Govt notifies road safety fund to achieve ‘accident-free TN by 2030’
The fund would be utilised for road infrastructural enhancements, remedial measures on accident spots, purchase of barricades, cones and other traffic calming and regulating equipment.
CHENNAI: To reduce the number of road accidents, the State government has notified the Tamil Nadu Non-Lapsable Road Safety Fund rules which have been created to implement road safety measures such as road engineering, traffic enforcement, trauma care and ensure road safety awareness.
According to the gazette notification, the fund primarily caters to the rapid deployment of money to minimise delays out of conventional funding mechanisms to further road safety and to facilitate innovative interventions to aid and augment the vision of ‘Accident-free Tamil Nadu by 2030’.
The fund would be utilised for road infrastructural enhancements, remedial measures on accident spots, purchase of barricades, cones and other traffic calming and regulating equipment. Apart from creating road safety awareness, it would be utilised to conduct studies to identify causes of road accidents, identify accident-prone spots and recommend remedial measures.
The new rules would replace the Tamil Nadu Road Safety Rules 2000. The fund would receive grants from the State government, Union Ministry of Road Transport and Highways, Corporate Social Responsibility and NGOs and a transfer of 50 per cent of the compounding fees collected under Motor Vehicles Rules and spot fines collected by the Police and Transport Department.

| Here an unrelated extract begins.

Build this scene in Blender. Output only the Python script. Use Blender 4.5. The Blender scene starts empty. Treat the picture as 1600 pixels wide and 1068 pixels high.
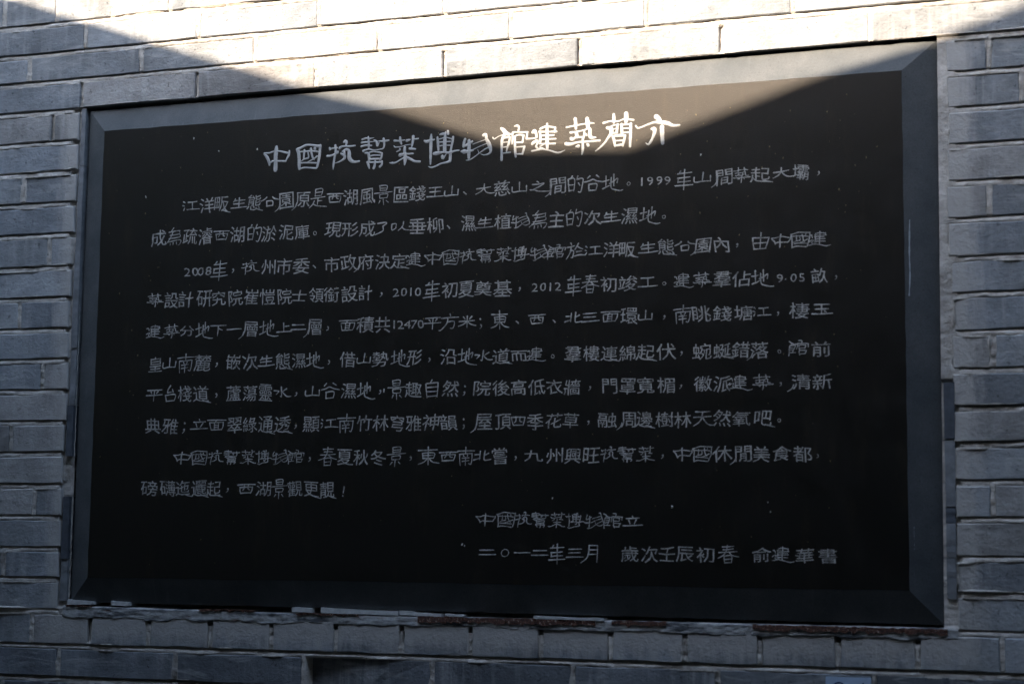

The transport commissioner would be the controlling authority of the fund which would be administered by the inter-departmental committee on road safety fund. The committee would be headed by the Home Secretary and comprise transport commissioner, secretary, Finance Department, ADGP (Traffic and Road Safety), Director General, Highways Department, secretaries of Transport and Health and Family Welfare. The committee would meet once in six months or as and when the necessity arises, it said.
The rules were framed in line with the Supreme Court constituted committee on road safety which directed the State government in November 2016 to set up a non-lapsable road safety fund which would have a steady flow of money from fines/compounding fees collected from traffic violations. The committee had noted that the fund should not be solely dependent on budgetary allocation which may vary according to the financial constraints of the government.